On a pu remarquer que saint Jean Damascène attribue nettement la conversion des éléments eucharistiques au Saint-Esprit invoqué au moment de l’épiclèse, à l’exclusion même des paroles de l’institution. C’est, comme on l’a remarqué, une conséquence de l’erreur qu’il a commise au sujet du mot ἀντίτυπα. Le Damascène ne veut pas que, dans les auteurs anciens, ce mot désigne les éléments consacrés, mais seulement le pain et le vin dans leur état naturel. Comme, d’autre part, ce mot est précisément employé dans la liturgie de saint Basile après les paroles de l’institution, mais avant l’épiclèse, pour désigner les oblata il en a conclu qu’à ce moment la consécration n’est pas encore faite, et quelle ne se fera que par l’épiclèse. Nouvelle erreur, plus grave que la première, et dans laquelle il a fixé la théologie grecque.

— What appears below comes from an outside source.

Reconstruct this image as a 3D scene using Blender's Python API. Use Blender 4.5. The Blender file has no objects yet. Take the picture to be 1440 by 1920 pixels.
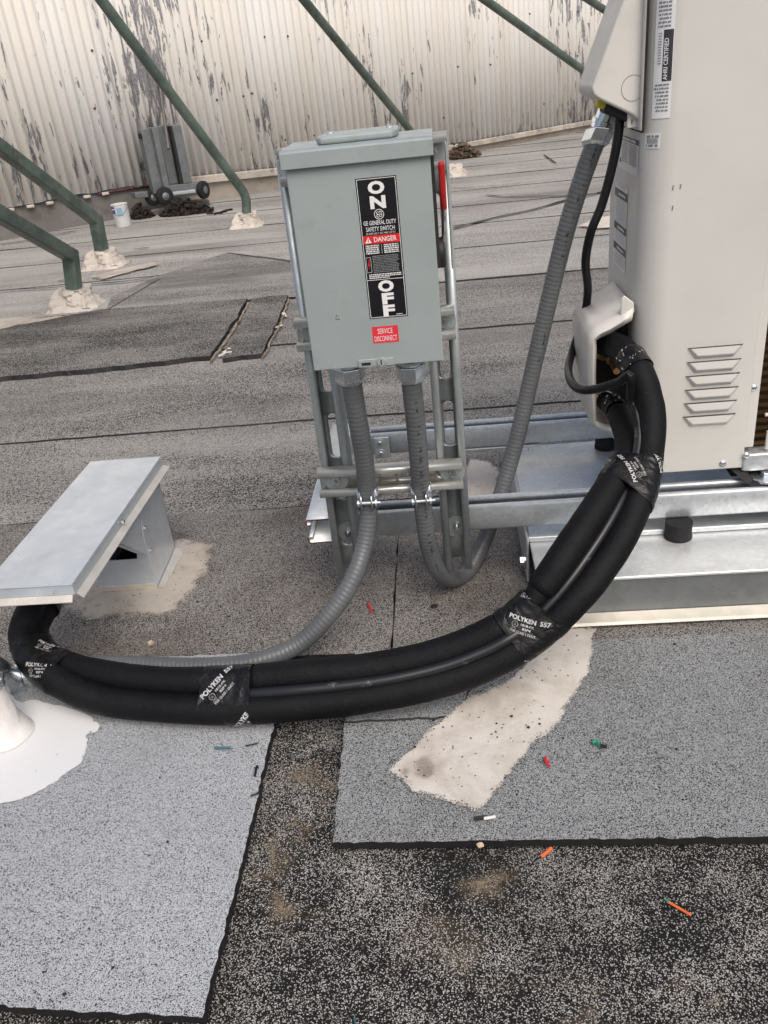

La chair eucharistique de Jésus-Christ étant son vrai corps est conséquemment une chair vivifiante, bien plus, esprit vivificateur (πνεῦμα ζωοποιοῦν), puisqu’elle a été conçue par l’opération du Saint-Esprit. Et comme elle est unie hypostatiquement à la nature divine, elle fait participer à cette divine nature ceux qui la reçoivent dans de bonnes dispositions : μετέχουσι, καὶ κοινωνοὶ ϑείας φύσεως γίνονται. Les autres effets de la communion sont de remettre les péchés, de purifier et de soutenir l’âme et le corps, de rendre les fidèles membres de Jésus-Christ, de les unir au Saint-Esprit et entre eux. Il est remarquable que notre auteur ne parle pas de l’eucharistie comme principe de la résurrection de la chair.
De l’eucharistie-sacrifice saint Jean ne dit qu’un mot. Figurée par l’offrande de Melchisédec, elle est « le sacrifice pur et non sanglant que le Seigneur avait annoncé par les prophètes devoir lui être offert depuis l’orient jusqu’au couchant ».
Sur les sacrements autres que le baptême et l’eucharistie, les écrits de saint Jean Damascène ne contiennent rien que de courtes allusions. Une Epistula de confessione éditée parmi ses œuvres ne saurait être considérée comme authentique.